Karin Schenk, Anwältin für Wirtschafts- und Bankanrecht, berät für die Verbraucherzentrale eben jene Anleger, die in den vergangenen Monaten Geld verloren haben. «Es handelt sich dabei um ganz unterschiedlich hohe Beträge, ich hatte auch schon einen Klienten, der Geld im sechsstelligen Bereich verloren hat», berichtet sie. Viele Leute seien frustriert, in der Hauptsache handele es sich um ältere Frauen und Männer. Denn gerade die Senioren haben in der Regel viel erspartes Geld und gelten als vergleichsweise leichtgläubig.

Dass viele Anlageberater unsauber arbeiten, steht für Karin Schenk außer Frage. «Da gibt es beispielsweise einen Fall, bei dem ein Berater einem 78 Jahre alten Mann eine Anlage empfohlen hat, die eine Laufzeit von 15 Jahren hat», sagt sie. Ob der Senior zu Lebzeiten überhaupt noch davon profitieren könne, sei mehr als fraglich. Da stelle sich schon die Frage, ob eine solche Beratung Inkompetenz oder schlicht Bauernfängerei beinhalte.

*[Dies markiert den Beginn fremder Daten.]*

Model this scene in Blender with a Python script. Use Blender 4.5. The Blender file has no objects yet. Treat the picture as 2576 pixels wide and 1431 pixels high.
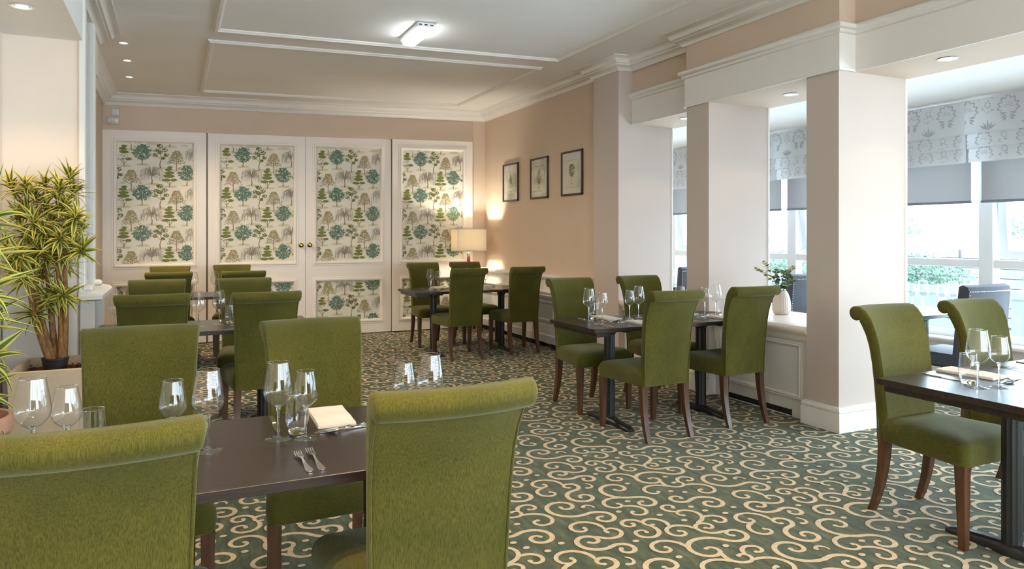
import bpy, math, random
import numpy as np
from mathutils import Vector, Matrix
R = math.radians
PI = math.pi
random.seed(7)
S = bpy.context.scene
COL = S.collection

# ------------------------------------------------------------------ camera, world, lights, exposure
cam_d = bpy.data.cameras.new('camera')
cam = bpy.data.objects.new('camera', cam_d)
COL.objects.link(cam)
cam.location = (0, 0, 1.40)
cam.rotation_euler = (R(90), 0, R(-25.2256))
cam_d.sensor_width = 36.0
cam_d.lens = 1800 / 2576 * 36
cam_d.shift_y = -125.5 / 2576
cam_d.clip_start = 0.05
S.camera = cam

S.view_settings.view_transform = 'Standard'
S.view_settings.look = 'None'
S.view_settings.gamma = 1.0
S.view_settings.use_curve_mapping = False
S.view_settings.exposure = 1.2
S.cycles.max_bounces = 10
S.cycles.diffuse_bounces = 5
S.cycles.glossy_bounces = 4
S.cycles.transmission_bounces = 8
S.cycles.transparent_max_bounces = 24
S.cycles.caustics_reflective = False
S.cycles.caustics_refractive = False
S.cycles.sample_clamp_indirect = 6.0
S.cycles.use_denoising = True

W = bpy.data.worlds.new('world')
S.world = W
W.use_nodes = True
bg = W.node_tree.nodes['Background']
bg.inputs[0].default_value = (0.72, 0.87, 1.0, 1)
bg.inputs[1].default_value = 4.6

def light(name, kind, loc, energy, color=(1, 1, 1), rot=(0, 0, 0), **k):
    d = bpy.data.lights.new(name, kind)
    d.energy = energy
    d.color = color
    for a, b in k.items():
        setattr(d, a, b)
    o = bpy.data.objects.new(name, d)
    COL.objects.link(o)
    o.location = loc
    o.rotation_euler = rot
    return o

# daylight through the bay window wall; warm fill lamp added behind the camera
light('window_daylight', 'AREA', (6.9, 5.2, 1.35), 260, (0.66, 0.85, 1.0), (0, R(102), 0), shape='RECTANGLE', size=1.9, size_y=9.5)
light('rear_fill_light', 'AREA', (2.2, -4.2, 1.6), 38, (1.0, 0.84, 0.66), (R(118), 0, 0), shape='RECTANGLE', size=5.5, size_y=2.4)
WARM = (1.0, 0.74, 0.44)
# ceiling downlights; the last two are added as unseen fill (fittings built below)
ROOM_SPOTS = [(0.25, 0.75), (0.95, 1.1), (-0.35, 1.15), (2.6, 1.4), (0.3, 4.2)]

# ------------------------------------------------------------------ materials
def srgb(r, g, b):
    f = lambda c: (c / 255 / 12.92) if c / 255 <= 0.04045 else ((c / 255 + 0.055) / 1.055) ** 2.4
    return (f(r), f(g), f(b), 1)

MATS = {}
def new_mat(name):
    m = bpy.data.materials.new(name)
    m.use_nodes = True
    MATS[name] = m
    nt = m.node_tree
    return m, nt, nt.nodes['Principled BSDF'], nt.nodes['Material Output']

def N(nt, t, **k):
    n = nt.nodes.new(t)
    for a, b in k.items():
        if a.startswith('i_'):
            n.inputs[a[2:].replace('_', ' ')].default_value = b
        else:
            setattr(n, a, b)
    return n

def coords(nt, scale, kind='Object', rnd=True):
    tc = N(nt, 'ShaderNodeTexCoord')
    mp = N(nt, 'ShaderNodeMapping')
    mp.inputs['Scale'].default_value = scale
    nt.links.new(tc.outputs[kind], mp.inputs['Vector'])
    if rnd:
        oi = N(nt, 'ShaderNodeObjectInfo')
        mu = N(nt, 'ShaderNodeMath', operation='MULTIPLY')
        mu.inputs[1].default_value = 37.0
        nt.links.new(oi.outputs['Random'], mu.inputs[0])
        nt.links.new(mu.outputs[0], mp.inputs['Location'])
    return mp.outputs[0]

def ramp(nt, fac, stops):
    r = N(nt, 'ShaderNodeValToRGB')
    e = r.color_ramp.elements
    while len(e) < len(stops):
        e.new(0.5)
    for i, (p, c) in enumerate(stops):
        e[i].position = p
        e[i].color = c
    nt.links.new(fac, r.inputs[0])
    return r.outputs[0]

def noise(nt, vec, scale=1.0, detail=4, rough=0.55):
    n = N(nt, 'ShaderNodeTexNoise')
    n.inputs['Scale'].default_value = scale
    n.inputs['Detail'].default_value = detail
    n.inputs['Roughness'].default_value = rough
    nt.links.new(vec, n.inputs['Vector'])
    return n.outputs['Fac']

def bump(nt, b, h, strength, dist=0.01):
    n = N(nt, 'ShaderNodeBump')
    n.inputs['Strength'].default_value = strength
    n.inputs['Distance'].default_value = dist
    nt.links.new(h, n.inputs['Height'])
    nt.links.new(n.outputs[0], b.inputs['Normal'])

def plain(name, col, rough=0.5, metal=0.0, spec=0.5, var=0.06, sc=9.0, bmp=0.0, coat=0.0):
    m, nt, b, o = new_mat(name)
    c2 = tuple(max(0, x * (1 - var)) for x in col[:3]) + (1,)
    c1 = tuple(min(1, x * (1 + var)) for x in col[:3]) + (1,)
    v = coords(nt, (sc, sc, sc))
    f = noise(nt, v)
    nt.links.new(ramp(nt, f, [(0.3, c2), (0.7, c1)]), b.inputs['Base Color'])
    b.inputs['Roughness'].default_value = rough
    b.inputs['Metallic'].default_value = metal
    b.inputs['Specular IOR Level'].default_value = spec
    b.inputs['Coat Weight'].default_value = coat
    if bmp:
        bump(nt, b, noise(nt, coords(nt, (sc * 8,) * 3), 1, 2), bmp, 0.004)
    return m

def chenille(name, sc):
    m, nt, b, o = new_mat(name)
    f1 = noise(nt, coords(nt, sc), 1, 5, 0.65)
    f2 = noise(nt, coords(nt, (5, 5, 4)), 1, 3)
    f3 = noise(nt, coords(nt, tuple(q * 3 for q in sc)), 1, 2)
    c1 = ramp(nt, f1, [(0.26, (0.033, 0.031, 0.004, 1)), (0.50, (0.084, 0.076, 0.012, 1)), (0.74, (0.128, 0.114, 0.022, 1))])
    c2 = ramp(nt, f2, [(0.35, (0.78, 0.82, 0.80, 1)), (0.68, (1.08, 1.04, 1.0, 1))])
    mx = N(nt, 'ShaderNodeMix', data_type='RGBA', blend_type='MULTIPLY')
    mx.inputs[0].default_value = 1.0
    nt.links.new(c1, mx.inputs[6])
    nt.links.new(c2, mx.inputs[7])
    nt.links.new(mx.outputs[2], b.inputs['Base Color'])
    b.inputs['Roughness'].default_value = 0.85
    b.inputs['Specular IOR Level'].default_value = 0.15
    b.inputs['Sheen Weight'].default_value = 0.24
    b.inputs['Sheen Roughness'].default_value = 0.45
    b.inputs['Sheen Tint'].default_value = (0.86, 0.92, 0.66, 1)
    bump(nt, b, f3, 0.35, 0.003)
    return m

chenille('chenille_back', (420, 420, 22))
chenille('chenille_seat', (420, 24, 420))
def dark_wood(name, dark, light_, rough, sc):
    m, nt, b, o = new_mat(name)
    f = noise(nt, coords(nt, sc), 1, 6, 0.6)
    nt.links.new(ramp(nt, f, [(0.32, dark), (0.7, light_)]), b.inputs['Base Color'])
    b.inputs['Roughness'].default_value = rough
    b.inputs['Specular IOR Level'].default_value = 0.5
    bump(nt, b, f, 0.12, 0.002)
    return m
dark_wood('table_wood', (0.014, 0.009, 0.007, 1), (0.040, 0.026, 0.020, 1), 0.30, (3, 60, 60))
dark_wood('leg_wood', (0.045, 0.018, 0.008, 1), (0.115, 0.048, 0.020, 1), 0.35, (50, 50, 4))
dark_wood('frame_wood', (0.035, 0.018, 0.010, 1), (0.075, 0.040, 0.024, 1), 0.45, (40, 40, 40))
dark_wood('bark', (0.10, 0.045, 0.012, 1), (0.36, 0.18, 0.055, 1), 0.8, (60, 60, 22))
dark_wood('side_table_wood', (0.02, 0.012, 0.008, 1), (0.05, 0.03, 0.02, 1), 0.4, (4, 40, 40))
plain('black_metal', (0.012, 0.012, 0.013, 1), 0.38, 0.0, 0.5, 0.1)
plain('white_paint', srgb(232, 222, 211), 0.42, 0, 0.5, 0.015, 3)
plain('trim_paint', srgb(226, 221, 214), 0.45, 0, 0.5, 0.015, 3)
plain('ceiling_paint', srgb(236, 233, 229), 0.8, 0, 0.2, 0.02, 1.2)
plain('taupe_paint', srgb(207, 186, 166), 0.8, 0, 0.2, 0.025, 1.5, 0.05)
plain('column_paint', srgb(198, 184, 174), 0.75, 0, 0.2, 0.02, 1.5, 0.05)
plain('niche_paint', srgb(228, 214, 200), 0.8, 0, 0.2, 0.02, 1.5)
plain('paper_ground', srgb(226, 220, 206), 0.7, 0, 0.2, 0.02, 6)
plain('upvc', srgb(232, 236, 240), 0.35, 0, 0.5, 0.01)
plain('blind_white', srgb(240, 241, 242), 0.85, 0, 0.1, 0.02, 40, 0.1)
plain('blind_print', srgb(188, 190, 196), 0.85, 0, 0.1, 0.03, 40)
plain('roller_grey', srgb(176, 178, 184), 0.8, 0, 0.2, 0.02, 30)
plain('roller_bar', srgb(120, 124, 132), 0.5, 0, 0.4)
plain('steel', (0.72, 0.70, 0.68, 1), 0.18, 1.0, 0.5, 0.05)
plain('chrome', (0.42, 0.39, 0.36, 1), 0.3, 1.0, 0.5, 0.08)
plain('brass', (0.50, 0.33, 0.10, 1), 0.22, 1.0, 0.5, 0.1)
plain('napkin', srgb(222, 214, 205), 0.9, 0, 0.1, 0.03, 25, 0.1)
plain('leather', (0.036, 0.037, 0.046, 1), 0.6, 0, 0.25, 0.12, 12, 0.1)
plain('planter_stone', srgb(205, 184, 155), 0.85, 0, 0.2, 0.05, 14, 0.1)
plain('terracotta', srgb(206, 160, 135), 0.8, 0, 0.2, 0.06, 14)
plain('pot_plastic', (0.022, 0.018, 0.017, 1), 0.5, 0, 0.4, 0.2)
plain('bark_chips', (0.16, 0.055, 0.022, 1), 0.9, 0, 0.2, 0.5, 60, 0.4)
plain('leaf_yellow', (0.62, 0.52, 0.10, 1), 0.5, 0, 0.35, 0.10, 12)
plain('leaf_green', (0.085, 0.125, 0.020, 1), 0.45, 0, 0.4, 0.2, 12)
plain('leaf_green_far', (0.04, 0.12, 0.025, 1), 0.45, 0, 0.4, 0.2, 12)
plain('eucalyptus', (0.17, 0.25, 0.11, 1), 0.6, 0, 0.3, 0.25, 20)
plain('eucalyptus_young', (0.40, 0.36, 0.14, 1), 0.6, 0, 0.3, 0.2, 20)
plain('stem_green', (0.16, 0.17, 0.06, 1), 0.6)
plain('ceramic_white', srgb(228, 214, 204), 0.4, 0, 0.5, 0.02)
plain('mount_paper', srgb(224, 221, 212), 0.6, 0, 0.3, 0.03, 25)
plain('print_sepia', srgb(222, 216, 192), 0.7, 0, 0.2, 0.05, 14)
plain('print_edge', srgb(196, 188, 160), 0.7, 0, 0.2, 0.05, 14)
plain('red_glass', (0.13, 0.010, 0.022, 1), 0.15, 0, 0.6, 0.1)
plain('dark_gap', (0.012, 0.011, 0.010, 1), 0.9)
plain('ink_cloud', srgb(124, 130, 78), 0.8, 0, 0.1, 0.25, 60)
plain('ink_teal', srgb(104, 128, 110), 0.8, 0, 0.1, 0.28, 60)
plain('ink_olive', srgb(112, 114, 66), 0.8, 0, 0.1, 0.25, 60)
plain('ink_beige', srgb(166, 152, 114), 0.8, 0, 0.1, 0.2, 60)
plain('ink_grey', srgb(150, 141, 124), 0.8, 0, 0.1, 0.15, 60)
plain('ink_mound', srgb(205, 197, 165), 0.8, 0, 0.1, 0.08, 20)
plain('ink_trunk', srgb(140, 118, 94), 0.8, 0, 0.1, 0.2, 60)
plain('art_green', srgb(112, 132, 48), 0.8, 0, 0.1, 0.3, 90)
plain('art_dark', srgb(78, 88, 44), 0.8, 0, 0.1, 0.3, 90)
plain('patio_stone', srgb(190, 191, 192), 0.8, 0, 0.2, 0.05, 2)
plain('timber_pale', srgb(134, 133, 131), 0.8, 0, 0.2, 0.08, 5)
plain('planter_pale', srgb(134, 143, 150), 0.7, 0, 0.2, 0.04)
plain('bank_grass', srgb(176, 182, 166), 0.9, 0, 0.1, 0.15, 2)
plain('shrub_leaf', srgb(96, 124, 104), 0.6, 0, 0.3, 0.3, 9)
plain('antique_mirror', (0.60, 0.66, 0.70, 1), 0.16, 0.9, 0.5, 0.25, 16)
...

Für die Geschädigten sei es oftmals schwierig, Ansprüche bei den beratenden Instituten anzumelden. So würden die Gespräche in der Regel nur zwischen dem Kunden und dem Berater geführt. Was die Beweislast vor Gericht angehe, stehe dann letztendlich Aussage gegen Aussage. Und selbst wenn sich nach langwieriger Recherche beweisen lasse, dass etwa ein Bankberater Finanzprodukte nicht korrekt beschrieben hat: Die drei Jahre dauernde Verjährungszeit sei schnell verstrichen. Am Ende könnte der Kunde womöglich trotz nachgewiesener Beratungsfehler keine Ansprüche mehr geltend machen.

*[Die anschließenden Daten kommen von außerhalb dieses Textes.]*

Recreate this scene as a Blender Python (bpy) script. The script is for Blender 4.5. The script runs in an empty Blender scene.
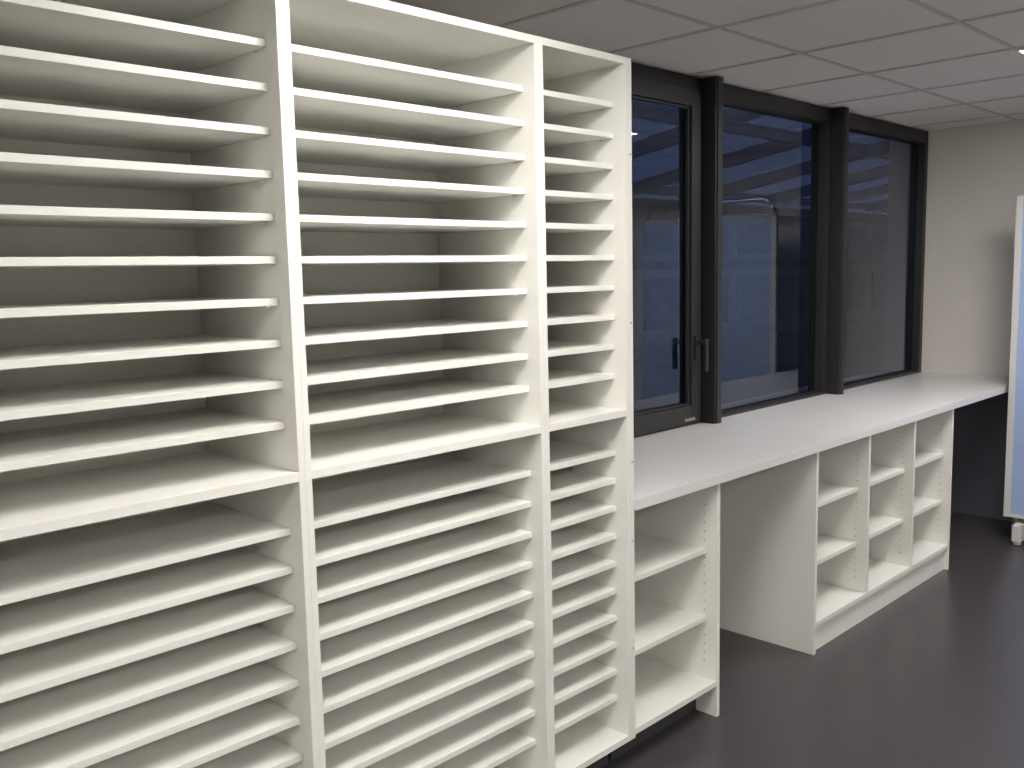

Doch auch die Kunden müssten sich fragen, wieso sie Verträge unterschrieben, ohne genau über die Risiken bescheid zu wissen, sagt Verbraucherschützerin Beckerle. Das Problem: Die Berater seien oft nichts anderes als Verkäufer. Vertrauen sei deshalb «überhaupt nicht angesagt». In vielen Fällen gehe es darum, «rasch Finanzprodukte zu verkaufen».

Da die Berater nur für abgeschlossene Verträge eine Provision erhielten, stehe oftmals vor allem der schnelle Verkauf von Zertifikaten oder sonstiger Anlagen im Vordergrund. »Das ist ein Systemfehler, der ebenfalls eine Falschberatung verursachen kann«, sagt Beckerle.

Frank Rottenbacher vom Bundesverband Finanzdienstleistungen räumt ein, dass sich in der Branche fragwürdige Berater tummeln, dennoch ließen sich die Vorwürfe nicht verallgemeinern. Er gibt zu bedenken, dass ein Berater auch daran interessiert sei, dass der Kunde wiederkommt: «Daher wäre es betriebswirtschaftlicher Unsinn, nur auf kurzfristige Gewinne zu schauen.» Was die Provision angehe, stelle sich die Frage, ob die Kunden stattdessen bereit seien, selbst viel Geld für Beratung auszugeben: «Es wäre schwer vermittelbar, wenn ein Anleger 150 Euro für eine Stunde bezahlen müsste.»